TASK
From the listing that follows, output everything exactly except the pictures.

DATASET SECTION

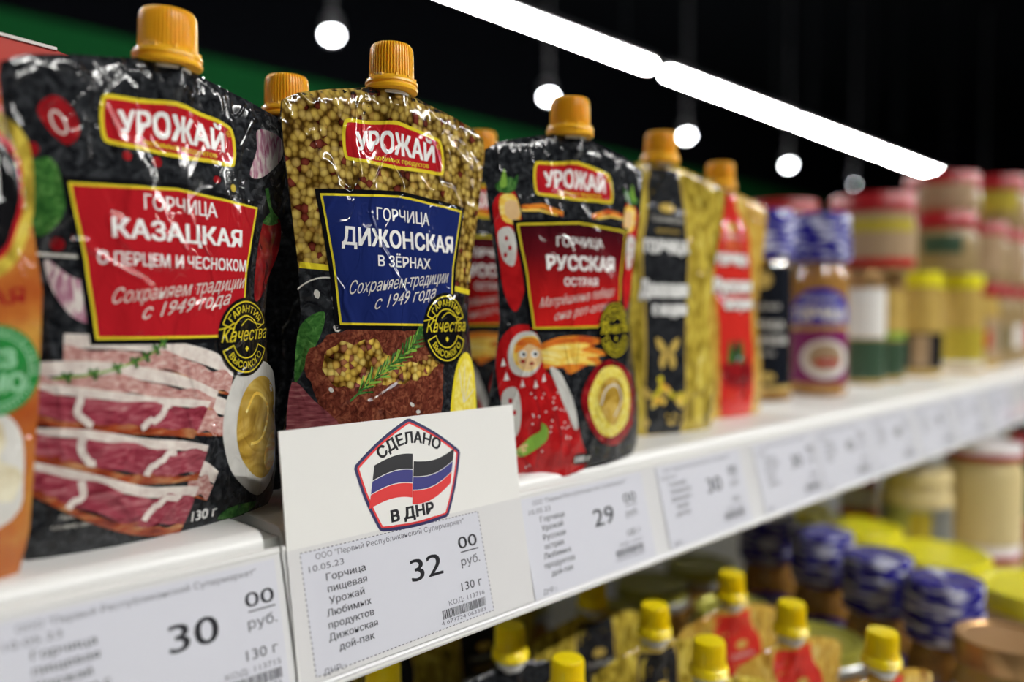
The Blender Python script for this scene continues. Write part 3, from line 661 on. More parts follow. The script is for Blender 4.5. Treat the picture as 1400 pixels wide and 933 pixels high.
def band_pouch(seed, style, wide=False, label='', loc=(0, 0, 0), rot=(0, 0, 0), sc=(1, 1, 1), group=None):
    """gold stand-up pouch with a dark or scarlet centre band"""
    o = empty('mustard_pouch', loc, rot, sc, 'YXZ'); tag(o, label, 'pouch', group)
    s = pouch_surface(WT, 1, seed); pouch_body(s, o, 'olive_print' if style == 'black' else 'ochre_print', 30, 50, seed); cap_parts(o, sy=1)
    p = Print(s, 2.5); c = 3 if style == 'black' else 7
    L = [(c - 11, .6), (c - 14, 20), (c - 14.5, 57), (c - 17, 85), (c - 17, 102), (c - 13, 122), (-10.5, 134), (-9, 143)]
    Rr = [(10 if style == 'black' else 12, 143), (13, 134), (c + 12, 122), (c + 14, 102), (c + 14, 85), (c + 13, 57), (c + 14, 20), (c + 13, .6)]
    if style != 'black': L = [(x - 2, y) for x, y in L]; Rr = [(x + 3 + (4 if y < 60 else 2), y) if y < 130 else (x, y) for x, y in Rr]
    if wide: L = [(x - (5 if y > 110 else 0), y) for x, y in L]; Rr = [(x + (4 if y > 125 else 2), y) for x, y in Rr]
    out = smooth_poly(L, 4, False) + smooth_poly(Rr, 4, False)
    p.poly(offset_poly(out, -.9)[1:-1] if False else offset_poly(out, -1.1), 'ink_gold', 0) if style == 'black' else None
    p.poly(out, 'charcoal_print' if style == 'black' else 'scarlet_film', 1)
    def bold_white(t, x0, x1, y, h):
        p.text(t, x0 - .5, x1 + .5, y - .5, h + 1, 'black_ink', 2, .16, y1=y + .1); p.text(t, x0, x1, y, h, 'white_ink', 3, .085, y1=y + .6)
    p.text('Славянская', c - 11, c + 11, 115, 3, 'cream_ink', 3, .01)
    p.poly(ellipse(c, 122.5, 5.5, 2.6, 16), 'ink_gold', 2); p.text('крепкая', c - 8, c + 8, 109, 2.6, 'ink_gold', 3, .01)
    bold_white('ГОРЧИЦА', c - 16.5, c + 15, 98, 7)
    if style == 'black':
        bold_white('Домашняя', c - 19, c + 15, 74.5, 9); bold_white('с медом', c - 11, c + 14, 65, 7)
        for sg in (-1, 1):
            p.poly(smooth_poly([(c + sg * .5, 46), (c + sg * 4, 51), (c + sg * 8, 52.5), (c + sg * 7, 47.5), (c + sg * 3.5, 45)], 4), 'ink_gold', 3)
            p.poly(smooth_poly([(c + sg * .5, 45), (c + sg * 4.5, 43.5), (c + sg * 5.5, 38), (c + sg * 3, 36), (c + sg * 1, 40)], 4), 'ink_gold', 3)
        r = random.Random(4)
        for i in range(26):
            x = r.uniform(-15, 14); y = 19 + r.gauss(0, 3.6) + (3 if abs(x) < 7 else 0)
            p.poly(wobble(ellipse(x + c, y, r.uniform(1.6, 3), r.uniform(1.4, 2.6), 9, rot=x), .4, i), r.choice(['flame_yellow', 'yellow_ink', 'ink_gold']), 3 + i % 3)
        for i in range(9): p.poly(ellipse(c + 4 + r.uniform(-3, 6), 9 + r.uniform(-3, 2), 1.2, 1, 7), 'ink_gold', 3)
    else:
        bold_white('Горчица', c - 21, c + 21, 84, 9) if False else bold_white('Русская', c - 20, c + 20, 80.5, 9); bold_white('острая', c - 11, c + 21, 70, 7.5)
        p.poly(smooth_poly([(c - 14, 34), (c - 6, 37), (c + 6, 36), (c + 16, 34), (c + 18, 24), (c + 10, 18), (c, 19), (c - 10, 21), (c - 14, 27)], 4), 'garnet', 3)
        for a in (-6, 0, 5): p.poly(smooth_poly([(c + a - 3, 36), (c + a - 2, 46), (c + a + 1, 50), (c + a + 3, 42), (c + a + 3, 36)], 4), 'leaf_print' if a else 'charcoal_print', 4)
        p.line(smooth_poly([(c + 10, 40), (c + 8, 30), (c + 11, 20), (c + 7, 12)], 5, False), 1.6, 'black_ink', 5)
        p.line(smooth_poly([(c - 14, 30), (c - 8, 27), (c + 2, 25), (c + 12, 27)], 5, False), 1, 'black_ink', 5)
    p.build('label_print', o, seed)
    return o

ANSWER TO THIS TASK
The Blender Python script for this scene continues. Write part 3, from line 661 on. More parts follow. The script is for Blender 4.5. Treat the picture as 1400 pixels wide and 933 pixels high.
def band_pouch(seed, style, wide=False, label='', loc=(0, 0, 0), rot=(0, 0, 0), sc=(1, 1, 1), group=None):
    """gold stand-up pouch with a dark or scarlet centre band"""
    o = empty('mustard_pouch', loc, rot, sc, 'YXZ'); tag(o, label, 'pouch', group)
    s = pouch_surface(WT, 1, seed); pouch_body(s, o, 'olive_print' if style == 'black' else 'ochre_print', 30, 50, seed); cap_parts(o, sy=1)
    p = Print(s, 2.5); c = 3 if style == 'black' else 7
    L = [(c - 11, .6), (c - 14, 20), (c - 14.5, 57), (c - 17, 85), (c - 17, 102), (c - 13, 122), (-10.5, 134), (-9, 143)]
    Rr = [(10 if style == 'black' else 12, 143), (13, 134), (c + 12, 122), (c + 14, 102), (c + 14, 85), (c + 13, 57), (c + 14, 20), (c + 13, .6)]
    if style != 'black': L = [(x - 2, y) for x, y in L]; Rr = [(x + 3 + (4 if y < 60 else 2), y) if y < 130 else (x, y) for x, y in Rr]
    if wide: L = [(x - (5 if y > 110 else 0), y) for x, y in L]; Rr = [(x + (4 if y > 125 else 2), y) for x, y in Rr]
    out = smooth_poly(L, 4, False) + smooth_poly(Rr, 4, False)
    p.poly(offset_poly(out, -.9)[1:-1] if False else offset_poly(out, -1.1), 'ink_gold', 0) if style == 'black' else None
    p.poly(out, 'charcoal_print' if style == 'black' else 'scarlet_film', 1)
    def bold_white(t, x0, x1, y, h):
        p.text(t, x0 - .5, x1 + .5, y - .5, h + 1, 'black_ink', 2, .16, y1=y + .1); p.text(t, x0, x1, y, h, 'white_ink', 3, .085, y1=y + .6)
    p.text('Славянская', c - 11, c + 11, 115, 3, 'cream_ink', 3, .01)
    p.poly(ellipse(c, 122.5, 5.5, 2.6, 16), 'ink_gold', 2); p.text('крепкая', c - 8, c + 8, 109, 2.6, 'ink_gold', 3, .01)
    bold_white('ГОРЧИЦА', c - 16.5, c + 15, 98, 7)
    if style == 'black':
        bold_white('Домашняя', c - 19, c + 15, 74.5, 9); bold_white('с медом', c - 11, c + 14, 65, 7)
        for sg in (-1, 1):
            p.poly(smooth_poly([(c + sg * .5, 46), (c + sg * 4, 51), (c + sg * 8, 52.5), (c + sg * 7, 47.5), (c + sg * 3.5, 45)], 4), 'ink_gold', 3)
            p.poly(smooth_poly([(c + sg * .5, 45), (c + sg * 4.5, 43.5), (c + sg * 5.5, 38), (c + sg * 3, 36), (c + sg * 1, 40)], 4), 'ink_gold', 3)
        r = random.Random(4)
        for i in range(26):
            x = r.uniform(-15, 14); y = 19 + r.gauss(0, 3.6) + (3 if abs(x) < 7 else 0)
            p.poly(wobble(ellipse(x + c, y, r.uniform(1.6, 3), r.uniform(1.4, 2.6), 9, rot=x), .4, i), r.choice(['flame_yellow', 'yellow_ink', 'ink_gold']), 3 + i % 3)
        for i in range(9): p.poly(ellipse(c + 4 + r.uniform(-3, 6), 9 + r.uniform(-3, 2), 1.2, 1, 7), 'ink_gold', 3)
    else:
        bold_white('Горчица', c - 21, c + 21, 84, 9) if False else bold_white('Русская', c - 20, c + 20, 80.5, 9); bold_white('острая', c - 11, c + 21, 70, 7.5)
        p.poly(smooth_poly([(c - 14, 34), (c - 6, 37), (c + 6, 36), (c + 16, 34), (c + 18, 24), (c + 10, 18), (c, 19), (c - 10, 21), (c - 14, 27)], 4), 'garnet', 3)
        for a in (-6, 0, 5): p.poly(smooth_poly([(c + a - 3, 36), (c + a - 2, 46), (c + a + 1, 50), (c + a + 3, 42), (c + a + 3, 36)], 4), 'leaf_print' if a else 'charcoal_print', 4)
        p.line(smooth_poly([(c + 10, 40), (c + 8, 30), (c + 11, 20), (c + 7, 12)], 5, False), 1.6, 'black_ink', 5)
        p.line(smooth_poly([(c - 14, 30), (c - 8, 27), (c + 2, 25), (c + 12, 27)], 5, False), 1, 'black_ink', 5)
    p.build('label_print', o, seed)
    return o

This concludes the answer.